Sunday, September 7, 2008

European Recession?

Having been marinated in all-Sarah-all-the-time for a solid week, and going through blog-detox yesterday by attending the company pic-nic (BBQ, Beer, & Horseshoes Festival), I thought I'd get back to my favorite pass-time; watching the US economy go down the toilet.

This week brought news of another bank failure and rumors of a Fannie Mae and Freddie Mac take-over as well. The bank failures are mostly a side show. For a little perspective, in 1989, at the height of the S&L crisis, there were 534 failures among all financial institutions.
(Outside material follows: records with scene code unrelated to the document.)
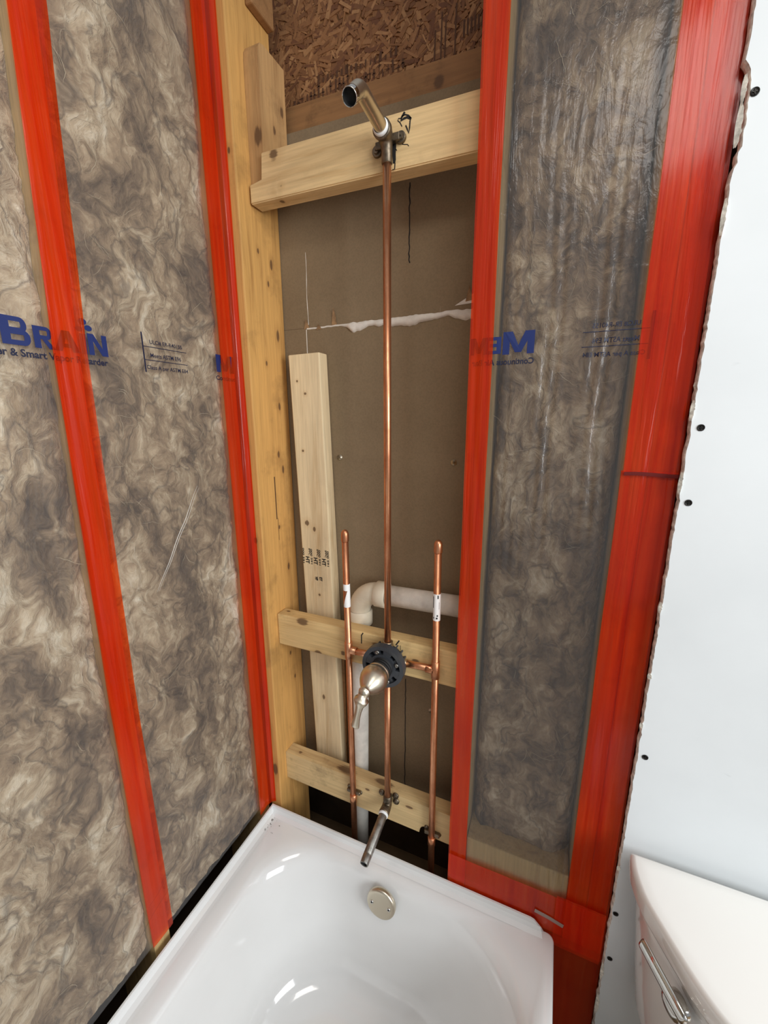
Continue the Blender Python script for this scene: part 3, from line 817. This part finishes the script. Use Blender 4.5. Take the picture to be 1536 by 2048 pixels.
def screw_mesh():
    bm = bmesh.new()
    lathe(bm, (0, 0, 0), (0, -1, 0), [(0, .0052), (.0008, .0050), (.0012, .0044), (.0003, .0030), (-.0002, 0)], 18)
    box(bm, -.0026, .0026, -.0014, -.0004, -.0006, .0006); box(bm, -.0006, .0006, -.0014, -.0004, -.0026, .0026)
    return bm
sc0 = None
for (x, z) in ((.890, 1.894), (.8925, 1.475), (.8925, 1.36), (.8915, .886), (.886, .504), (.8885, .381), (.91, 2.2), (1.30, 1.9), (1.30, 1.5), (1.30, 1.1)):
    if sc0 is None:
        sc0 = mesh_obj('drywall_screw', screw_mesh(), M_['screw'], wr); s = sc0
    else:
        s = sc0.copy(); COL.objects.link(s); s.parent = wr
    s.location = (x, -.0218, z)

# ------------------------------------------------------------------ PVC vent
pv = thing('drain_vent_pipe', 'white plastic vent pipe bending right behind the copper pipes', 'pipe', (.245, .10, 0))
mesh_obj('vertical_pipe', tube_bm([(.238, .105, .02), (.2515, .105, .975)], .0225, 28), M_['pvc'], pv, True)
mesh_obj('horizontal_pipe', tube_bm([(.31, .105, 1.0525), (.537, .105, 1.0565)], .0255, 28), M_['pvc'], pv, True)
c = (.300, .105, 1.000)
pts = [(.2515, .105, .985)] + [Vector(q) for q in arc((.3015, .105, 1.002), .050, 180, 90, 10)] + [(.305, .105, 1.052)]
el = mesh_obj('elbow', tube_bm(pts, .0285, 28), M_['pvc_fit'], pv, True)
mesh_obj('elbow_hub', lathe_bm((.2512, .105, .960), (0, 0, 1), [(0, .0285), (0, .0315), (.002, .033), (.036, .033), (.040, .0295)], 28), M_['pvc_fit'], el, True)
mesh_obj('elbow_hub', lathe_bm((.298, .105, 1.0522), (1, 0, 0), [(0, .0290), (.003, .0330), (.030, .0335), (.032, .0325), (.032, .026)], 28), M_['pvc_fit'], el, True)
bm = bmesh.new()
for i in range(16):
    x = .345+i*.0105
    if random.random() < .75: ribbon(bm, [(x, .105-.0258*math.cos(math.radians(-62)), 1.0545+.0258*math.sin(math.radians(-62))), (x+random.uniform(.003, .008), .105-.0258*math.cos(math.radians(-62)), 1.0545+.0258*math.sin(math.radians(-62)))], random.uniform(.0015, .004), (0, -.5, -.87))
mesh_obj('faded_print', bm, M_['ink_dark'], pv)['kind'] = 'stuff'

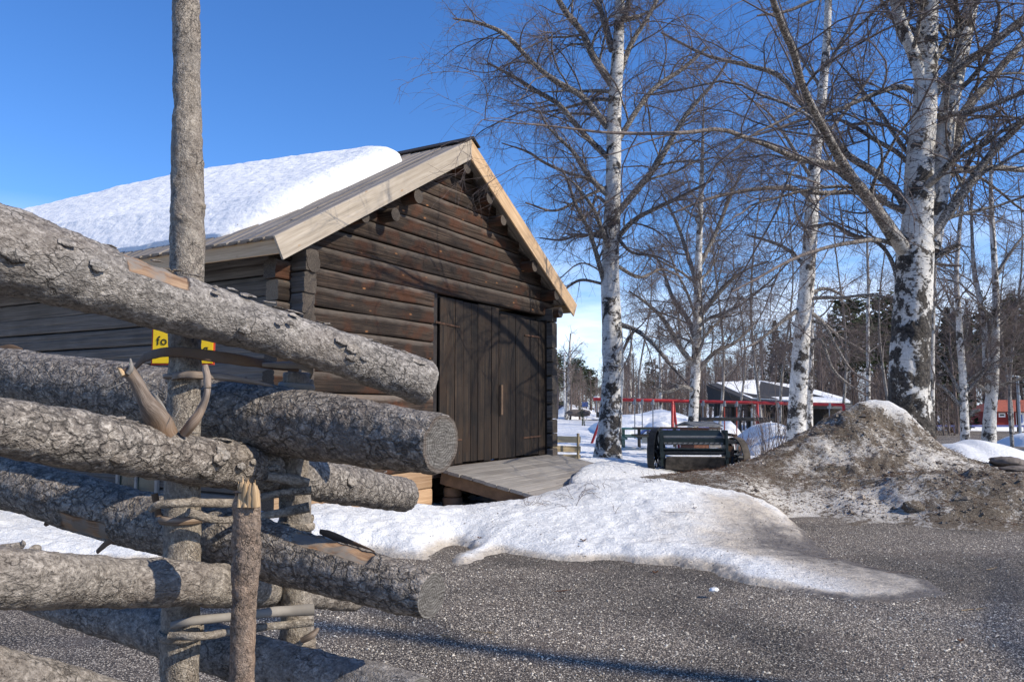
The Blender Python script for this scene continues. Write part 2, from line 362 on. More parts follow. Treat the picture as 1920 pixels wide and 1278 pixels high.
P_('red_paint', (.50, .035, .035), .4); P_('dark_iron', (.022, .024, .026), .55, .3, v=.25); P_('rust', (.10, .05, .028), .8, .2, v=.3, bd=.002)
P_('green_black', (.016, .026, .026), .5, .2); P_('pale_metal', (.42, .43, .43), .35, .7); P_('galvanised', (.34, .36, .38), .4, .6)
P_('felt_and_shade_black', (.028, .022, .020), .8); P_('yellow_sign', (.85, .55, .01), .4, v=.03); P_('red_sign', (.62, .07, .02), .4, v=.03); P_('black_print', (.015, .015, .015), .5)
P_('rubber', (.03, .03, .032), .8); P_('asphalt', (.085, .08, .078), .9, v=.15, sc=3); P_('red_wall', (.22, .022, .018), .8); P_('red_tile', (.42, .115, .065), .7, sc=4)
P_('white_paint', (.78, .78, .76), .5, v=.04); P_('blue_paint', (.05, .14, .42), .5); P_('lilac_paint', (.16, .18, .42), .5); P_('green_paint', (.03, .13, .09), .5); P_('car_paint', (.012, .02, .06), .25)
P_('shelter_dark', (.045, .04, .035), .8); P_('shelter_wall', (.07, .055, .04), .85); P_('hut_brown', (.16, .06, .03), .8); P_('hut_grey', (.16, .16, .16), .7); P_('glass_dark', (.05, .06, .045), .12, v=.3, sc=3)
P_('chain', (.30, .31, .33), .4, .6); P_('red_chain', (.55, .09, .05), .5); P_('needles', (.022, .040, .012), .8, v=.35, sc=1.5); P_('needles_pale', (.050, .072, .022), .8, v=.3, sc=1.5)
P_('pine_bark', (.17, .085, .05), .85, v=.3, sc=6); P_('stone', (.17, .14, .12), .85, v=.25, sc=8, bd=.02); P_('dry_grass', (.34, .24, .13), .85); P_('orange_twig', (.26, .15, .09), .8)
P_('tail_wood', (.11, .09, .07), .85, v=.3, sc=9); P_('leaf_litter', (.12, .05, .02), .8); P_('stub_wood', (.16, .10, .06), .8, bd=.01, sc=8); P_('weathered', (.30, .27, .235), .8, sc=6, bd=.01)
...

Between 1983 and 1992 there were over 2,000 failures. Counting the 10 so far this year, in the last ten years there have been 50 failures. As to the impending Freddie/Fannie take-over, I don't see what else they can do. These institutions have been cash cows for foreign governments for decades, and letting them go under would be a world wide disaster.

The economists at S&P report a slew of economic surveys coming in from Europe. They are predicting a "major slowdown" for the second half of the year. With the second quarter posting a -0.8% GDP, another negative quarter technically means a recession. The July survey of purchasing managers is at the lowest level since 2001. Consumer price inflation,at 4.1% is the highest since the Euro was adopted in 1999. Some European countries are faring better than others, but it is clear that the weak dollar is hurting everybody. As an example, the European Association of Car Manufacturers (ACEA) is down 7.9% overall with France +1.5%, Germany +1.0%, United Kingdom -6.1%, Italy -19.5%, and Spain -30.8%. The weak dollar/strong Euro combination is wreaking havoc through the import/export markets. With tightening credit and rising unemployment both here and abroad, good news is increasingly hard to find.